Verse 2. "Day unto day uttereth speech, and night unto night sheweth knowledge." As if one day took up the story where the other left it, and each night passed over the wondrous tale to the next. The original has in it the thought of pouring out or welling over, with speech; as though days and nights were but as a fountain flowing evermore with Jehovah's praise. Oh to drink often at the celestial well, and learn to utter the glory of God! The witnesses above cannot be slain or silenced; from their elevated seats they constantly preach the knowledge of God, unawed and unbiased by the judgment of men. Even the changes of alternating night and day are mutely eloquent, and light and shade equally reveal the Invisible One; let the vicissitudes of our circumstances do the same, and while we bless the God of our days of joy, let us also extol him who giveth "songs in the night."
    The lesson of day and night is one which it were well if all men learned. It should be among our day-thoughts and night-thoughts, to remember the flight of time, the changeful character of earthly things, the brevity both of joy and sorrow, the preciousness of life, our utter powerlessness to recall the hours once flown, and the irresistible approach of eternity. Day bids us labour, night reminds us to prepare for our last hime; day bids us work for God,and night invites us to rest in him; day bids us look for endless day, and night warns us to escape from everlasting night.

Verse 3. "There is no speech nor language, where their voice is not heard." Every man may hear the voices of the stars. Many are the languages of terrestrials, to celestials there is but one, and that one may be understood by every willing mind. The lowest heathen are without excuse, if they do not discover the invisible things of God in the works which he has made. Sun, moon, and stars are God's traveling preachers; they are apostles upon their journey confirming those who regard the Lord, and judges on circuit condemning those who worship idols.
    The margin gives us another rendering, which is more literal, and involves less repetition; "no speech, no words, their voice is not heard;" that is to say, their teaching is not addressed to the ear, and is not uttered in articulate sounds; it is pictorial, and directed to the eye and heart; it touches not the sense by which faith comes, for faith cometh by hearing. Jesus Christ is called the Word, for he is a far more distinct display of Godhead than all the heavens can afford; they are, after all, but dumb instructors; neither star nor sun can arrive at a word, but Jesus is the express image of Jehovah's person, and his name is the Word of God.

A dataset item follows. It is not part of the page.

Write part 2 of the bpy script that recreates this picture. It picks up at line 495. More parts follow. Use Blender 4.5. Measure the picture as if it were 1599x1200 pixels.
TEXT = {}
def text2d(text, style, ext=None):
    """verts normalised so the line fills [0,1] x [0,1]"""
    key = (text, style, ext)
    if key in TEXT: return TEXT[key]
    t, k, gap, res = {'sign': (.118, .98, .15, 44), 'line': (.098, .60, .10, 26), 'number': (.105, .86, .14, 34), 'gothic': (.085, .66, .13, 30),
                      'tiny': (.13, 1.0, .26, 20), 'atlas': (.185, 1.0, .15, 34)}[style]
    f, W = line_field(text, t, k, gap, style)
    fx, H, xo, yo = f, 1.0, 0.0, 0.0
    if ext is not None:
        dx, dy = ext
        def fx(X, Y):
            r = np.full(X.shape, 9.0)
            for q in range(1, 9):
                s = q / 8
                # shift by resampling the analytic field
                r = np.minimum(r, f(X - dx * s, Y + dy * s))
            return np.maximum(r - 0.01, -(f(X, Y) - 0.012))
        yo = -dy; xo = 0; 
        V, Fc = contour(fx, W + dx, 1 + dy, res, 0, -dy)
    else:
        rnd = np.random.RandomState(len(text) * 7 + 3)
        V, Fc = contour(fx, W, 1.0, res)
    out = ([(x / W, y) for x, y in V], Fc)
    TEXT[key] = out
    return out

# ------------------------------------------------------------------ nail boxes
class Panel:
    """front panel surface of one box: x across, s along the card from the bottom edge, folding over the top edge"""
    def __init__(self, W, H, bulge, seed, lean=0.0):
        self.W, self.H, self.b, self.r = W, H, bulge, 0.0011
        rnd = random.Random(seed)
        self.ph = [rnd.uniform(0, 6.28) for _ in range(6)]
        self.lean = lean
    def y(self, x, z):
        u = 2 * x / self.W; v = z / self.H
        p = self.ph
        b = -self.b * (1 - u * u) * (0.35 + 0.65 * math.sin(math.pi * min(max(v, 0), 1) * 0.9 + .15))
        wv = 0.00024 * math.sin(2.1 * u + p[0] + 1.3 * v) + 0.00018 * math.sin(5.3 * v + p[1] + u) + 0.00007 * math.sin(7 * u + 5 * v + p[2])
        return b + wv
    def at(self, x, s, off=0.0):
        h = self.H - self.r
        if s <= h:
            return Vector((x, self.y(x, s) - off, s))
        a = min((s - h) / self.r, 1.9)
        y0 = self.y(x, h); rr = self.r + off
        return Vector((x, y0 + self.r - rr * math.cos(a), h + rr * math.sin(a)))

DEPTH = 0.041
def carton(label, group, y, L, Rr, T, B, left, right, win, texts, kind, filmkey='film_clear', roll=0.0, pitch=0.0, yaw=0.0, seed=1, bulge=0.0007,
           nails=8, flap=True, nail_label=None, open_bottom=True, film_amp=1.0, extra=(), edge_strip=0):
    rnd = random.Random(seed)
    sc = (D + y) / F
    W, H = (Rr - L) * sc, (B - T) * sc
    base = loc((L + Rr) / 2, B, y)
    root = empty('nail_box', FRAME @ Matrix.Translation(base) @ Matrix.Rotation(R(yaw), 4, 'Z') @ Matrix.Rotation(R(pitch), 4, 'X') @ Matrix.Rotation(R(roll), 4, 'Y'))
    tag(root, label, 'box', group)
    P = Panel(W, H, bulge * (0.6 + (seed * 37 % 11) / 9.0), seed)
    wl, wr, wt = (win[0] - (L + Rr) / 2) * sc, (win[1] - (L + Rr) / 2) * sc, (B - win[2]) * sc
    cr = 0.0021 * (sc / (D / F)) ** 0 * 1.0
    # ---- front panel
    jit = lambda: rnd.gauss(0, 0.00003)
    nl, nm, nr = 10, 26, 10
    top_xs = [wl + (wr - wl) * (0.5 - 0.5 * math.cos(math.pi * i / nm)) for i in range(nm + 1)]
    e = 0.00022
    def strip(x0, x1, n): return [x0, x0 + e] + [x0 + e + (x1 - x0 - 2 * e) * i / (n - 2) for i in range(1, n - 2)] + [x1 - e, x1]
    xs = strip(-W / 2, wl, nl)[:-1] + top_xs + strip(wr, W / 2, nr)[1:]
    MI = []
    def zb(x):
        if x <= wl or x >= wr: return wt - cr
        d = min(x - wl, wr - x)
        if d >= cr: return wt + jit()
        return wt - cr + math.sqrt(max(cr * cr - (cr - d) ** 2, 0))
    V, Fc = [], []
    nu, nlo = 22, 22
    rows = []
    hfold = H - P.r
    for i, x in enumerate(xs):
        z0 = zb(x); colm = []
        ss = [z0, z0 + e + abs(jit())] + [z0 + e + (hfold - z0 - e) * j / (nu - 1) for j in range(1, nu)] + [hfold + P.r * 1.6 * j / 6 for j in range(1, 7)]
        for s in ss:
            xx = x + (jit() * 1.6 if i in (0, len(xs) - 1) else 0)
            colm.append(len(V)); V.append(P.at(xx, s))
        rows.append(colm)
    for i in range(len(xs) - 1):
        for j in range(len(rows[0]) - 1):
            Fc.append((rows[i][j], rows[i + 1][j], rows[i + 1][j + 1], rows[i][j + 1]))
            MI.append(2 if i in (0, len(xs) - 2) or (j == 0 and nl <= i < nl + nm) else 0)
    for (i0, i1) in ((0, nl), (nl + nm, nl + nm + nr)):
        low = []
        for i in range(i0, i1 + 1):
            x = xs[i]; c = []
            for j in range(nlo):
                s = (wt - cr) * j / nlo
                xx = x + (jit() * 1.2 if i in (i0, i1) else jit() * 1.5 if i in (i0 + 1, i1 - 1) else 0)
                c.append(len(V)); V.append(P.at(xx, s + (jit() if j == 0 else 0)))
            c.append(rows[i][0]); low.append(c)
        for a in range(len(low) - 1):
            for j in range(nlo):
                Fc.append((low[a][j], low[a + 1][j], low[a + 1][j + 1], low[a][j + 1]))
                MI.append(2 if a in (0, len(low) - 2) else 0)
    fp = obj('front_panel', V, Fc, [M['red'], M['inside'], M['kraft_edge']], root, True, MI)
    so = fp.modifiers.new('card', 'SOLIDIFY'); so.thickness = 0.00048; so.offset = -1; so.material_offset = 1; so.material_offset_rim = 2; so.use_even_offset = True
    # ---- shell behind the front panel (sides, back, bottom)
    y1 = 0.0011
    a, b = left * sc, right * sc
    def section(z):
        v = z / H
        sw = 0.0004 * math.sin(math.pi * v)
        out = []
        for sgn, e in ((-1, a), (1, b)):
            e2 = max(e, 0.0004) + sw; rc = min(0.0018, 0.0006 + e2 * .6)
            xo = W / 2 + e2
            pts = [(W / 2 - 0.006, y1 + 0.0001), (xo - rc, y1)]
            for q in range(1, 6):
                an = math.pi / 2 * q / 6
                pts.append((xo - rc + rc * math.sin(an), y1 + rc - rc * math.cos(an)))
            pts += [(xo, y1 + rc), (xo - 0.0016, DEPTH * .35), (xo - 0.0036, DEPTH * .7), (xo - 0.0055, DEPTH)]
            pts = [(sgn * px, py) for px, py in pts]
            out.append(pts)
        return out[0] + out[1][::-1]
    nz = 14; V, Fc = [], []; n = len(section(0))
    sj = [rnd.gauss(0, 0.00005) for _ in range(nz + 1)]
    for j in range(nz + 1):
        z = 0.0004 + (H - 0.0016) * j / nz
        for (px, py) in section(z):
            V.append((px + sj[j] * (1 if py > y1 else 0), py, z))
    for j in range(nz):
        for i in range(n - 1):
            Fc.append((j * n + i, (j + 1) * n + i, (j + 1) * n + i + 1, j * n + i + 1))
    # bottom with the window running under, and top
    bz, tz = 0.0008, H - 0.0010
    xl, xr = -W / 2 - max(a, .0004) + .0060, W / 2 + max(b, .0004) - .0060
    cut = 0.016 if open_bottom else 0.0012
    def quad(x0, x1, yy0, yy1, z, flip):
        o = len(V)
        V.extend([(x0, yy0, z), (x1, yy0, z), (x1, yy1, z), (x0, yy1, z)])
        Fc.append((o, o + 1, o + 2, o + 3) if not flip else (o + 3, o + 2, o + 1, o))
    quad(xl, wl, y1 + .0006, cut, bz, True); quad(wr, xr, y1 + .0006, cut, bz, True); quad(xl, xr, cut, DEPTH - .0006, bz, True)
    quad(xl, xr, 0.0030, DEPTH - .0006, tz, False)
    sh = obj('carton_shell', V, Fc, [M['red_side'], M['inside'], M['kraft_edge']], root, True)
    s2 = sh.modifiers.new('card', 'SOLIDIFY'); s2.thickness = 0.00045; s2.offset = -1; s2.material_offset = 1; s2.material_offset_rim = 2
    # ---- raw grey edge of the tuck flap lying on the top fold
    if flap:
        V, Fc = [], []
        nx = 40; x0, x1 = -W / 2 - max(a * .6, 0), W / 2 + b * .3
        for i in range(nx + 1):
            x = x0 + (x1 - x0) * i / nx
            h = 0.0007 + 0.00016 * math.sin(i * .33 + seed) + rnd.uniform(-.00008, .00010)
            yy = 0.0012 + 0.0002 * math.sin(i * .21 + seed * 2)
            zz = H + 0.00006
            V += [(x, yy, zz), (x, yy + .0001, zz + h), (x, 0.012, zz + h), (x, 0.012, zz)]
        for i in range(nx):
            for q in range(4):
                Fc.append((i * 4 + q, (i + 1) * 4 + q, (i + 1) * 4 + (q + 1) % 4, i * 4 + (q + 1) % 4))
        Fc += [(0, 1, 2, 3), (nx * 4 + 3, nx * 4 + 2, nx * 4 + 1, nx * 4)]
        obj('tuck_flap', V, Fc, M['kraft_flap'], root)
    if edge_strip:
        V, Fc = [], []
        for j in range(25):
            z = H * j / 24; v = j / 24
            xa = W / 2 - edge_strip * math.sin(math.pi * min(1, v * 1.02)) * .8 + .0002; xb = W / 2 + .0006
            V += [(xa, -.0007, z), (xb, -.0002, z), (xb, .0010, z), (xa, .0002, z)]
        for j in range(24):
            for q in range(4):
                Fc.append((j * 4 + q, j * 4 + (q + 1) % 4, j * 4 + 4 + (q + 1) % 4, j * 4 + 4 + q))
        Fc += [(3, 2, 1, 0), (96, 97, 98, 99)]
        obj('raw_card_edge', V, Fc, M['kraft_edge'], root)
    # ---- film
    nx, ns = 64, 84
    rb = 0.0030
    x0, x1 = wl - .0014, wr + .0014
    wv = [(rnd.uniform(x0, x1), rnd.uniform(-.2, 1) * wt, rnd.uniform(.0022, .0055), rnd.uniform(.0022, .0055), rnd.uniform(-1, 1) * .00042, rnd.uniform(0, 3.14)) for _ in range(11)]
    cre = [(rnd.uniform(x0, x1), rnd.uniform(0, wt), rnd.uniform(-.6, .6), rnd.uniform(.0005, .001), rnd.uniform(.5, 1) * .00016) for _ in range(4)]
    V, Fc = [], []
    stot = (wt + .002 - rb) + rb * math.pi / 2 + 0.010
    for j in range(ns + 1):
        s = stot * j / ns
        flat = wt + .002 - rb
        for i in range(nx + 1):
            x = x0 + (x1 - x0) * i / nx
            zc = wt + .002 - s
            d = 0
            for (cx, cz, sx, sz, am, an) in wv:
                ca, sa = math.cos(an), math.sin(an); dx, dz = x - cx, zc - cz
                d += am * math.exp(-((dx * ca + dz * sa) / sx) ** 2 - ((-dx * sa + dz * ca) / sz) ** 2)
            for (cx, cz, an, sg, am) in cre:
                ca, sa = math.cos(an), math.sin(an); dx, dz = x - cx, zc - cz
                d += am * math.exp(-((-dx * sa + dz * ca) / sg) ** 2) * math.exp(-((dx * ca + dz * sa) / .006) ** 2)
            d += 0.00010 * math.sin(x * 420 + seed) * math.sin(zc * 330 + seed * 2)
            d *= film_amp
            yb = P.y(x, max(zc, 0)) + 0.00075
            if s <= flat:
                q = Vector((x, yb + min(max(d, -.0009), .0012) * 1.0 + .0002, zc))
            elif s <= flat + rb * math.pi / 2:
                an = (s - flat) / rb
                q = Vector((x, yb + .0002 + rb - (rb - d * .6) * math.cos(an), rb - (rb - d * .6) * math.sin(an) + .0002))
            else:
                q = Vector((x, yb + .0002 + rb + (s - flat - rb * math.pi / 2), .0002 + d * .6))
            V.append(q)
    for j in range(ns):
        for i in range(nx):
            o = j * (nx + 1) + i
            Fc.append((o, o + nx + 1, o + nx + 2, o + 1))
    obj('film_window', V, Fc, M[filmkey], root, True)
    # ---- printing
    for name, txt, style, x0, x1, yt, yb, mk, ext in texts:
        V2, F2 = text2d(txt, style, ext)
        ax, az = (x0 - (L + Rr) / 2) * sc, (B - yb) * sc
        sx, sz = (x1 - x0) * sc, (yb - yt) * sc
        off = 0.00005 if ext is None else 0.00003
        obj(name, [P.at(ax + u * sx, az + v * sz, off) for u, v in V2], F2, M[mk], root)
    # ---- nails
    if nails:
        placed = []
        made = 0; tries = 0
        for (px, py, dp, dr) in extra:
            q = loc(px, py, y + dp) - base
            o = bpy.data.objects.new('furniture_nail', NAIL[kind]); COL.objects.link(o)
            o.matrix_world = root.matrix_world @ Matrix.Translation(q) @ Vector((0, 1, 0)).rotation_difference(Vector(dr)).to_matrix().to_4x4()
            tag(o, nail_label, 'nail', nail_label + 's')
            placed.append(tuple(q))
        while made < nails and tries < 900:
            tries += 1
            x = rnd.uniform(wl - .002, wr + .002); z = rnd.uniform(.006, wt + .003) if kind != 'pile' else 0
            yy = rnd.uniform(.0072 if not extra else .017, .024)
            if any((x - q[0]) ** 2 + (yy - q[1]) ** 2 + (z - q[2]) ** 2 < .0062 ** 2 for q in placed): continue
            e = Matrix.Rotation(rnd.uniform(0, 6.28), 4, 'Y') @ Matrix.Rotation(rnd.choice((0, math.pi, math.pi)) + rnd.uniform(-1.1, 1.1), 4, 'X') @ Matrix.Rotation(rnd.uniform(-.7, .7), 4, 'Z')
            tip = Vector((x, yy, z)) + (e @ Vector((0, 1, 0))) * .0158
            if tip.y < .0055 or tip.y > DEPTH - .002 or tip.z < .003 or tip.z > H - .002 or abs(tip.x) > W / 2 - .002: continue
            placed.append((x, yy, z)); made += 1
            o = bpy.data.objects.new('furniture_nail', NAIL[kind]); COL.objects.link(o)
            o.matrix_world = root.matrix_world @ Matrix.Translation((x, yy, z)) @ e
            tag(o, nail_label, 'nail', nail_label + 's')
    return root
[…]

Verse 4. "Their line is gone out through all the earth, and their words to the end of the world." Although the heavenly bodies move in solemn silence, yet in reason's ear they utter precious teachings. They give forth no literal words, but yet their instruction is clear enough to be so described. Horne says that the phrase employed indicates a language of signs, and thus we are told that the heavens speak by their significant actions and operations. Nature's words are like those of the deaf and dumb, but grace tells us plainly of the Father. By their line is probably meant the measure of their domain which, together with their testimony, has gone out to the utmost end of the habitable earth. No man living beneath the copes of heaven dwells beyond the bounds of the diocese of God's Court- preachers; it is easy to escape from the light of ministers, who are as stars in the right hand of the Son of Man; but even then men, with a conscience yet unseared, will find a Nathan to accuse them, a Jonah to warn them, and an Elijah to threaten them in the silent stars of night. To gracious souls the voices of the heavens are more influential far, they feel the sweet influences of the Pleiades, and are drawn towards their Father God by the bright bands of Orion.
    "In them hath he set a tabernacle for the sun." In the heavens the sun encamps, and marches like a mighty monarch on his glorious way. He has no fixed abode, but as a traveler pitches and removes his tent, a tent which will soon be taken down and rolled together as a scroll. As the royal pavilion stood in the centre of the host, so the sun in his place appears like a king in the midst of attendant stars.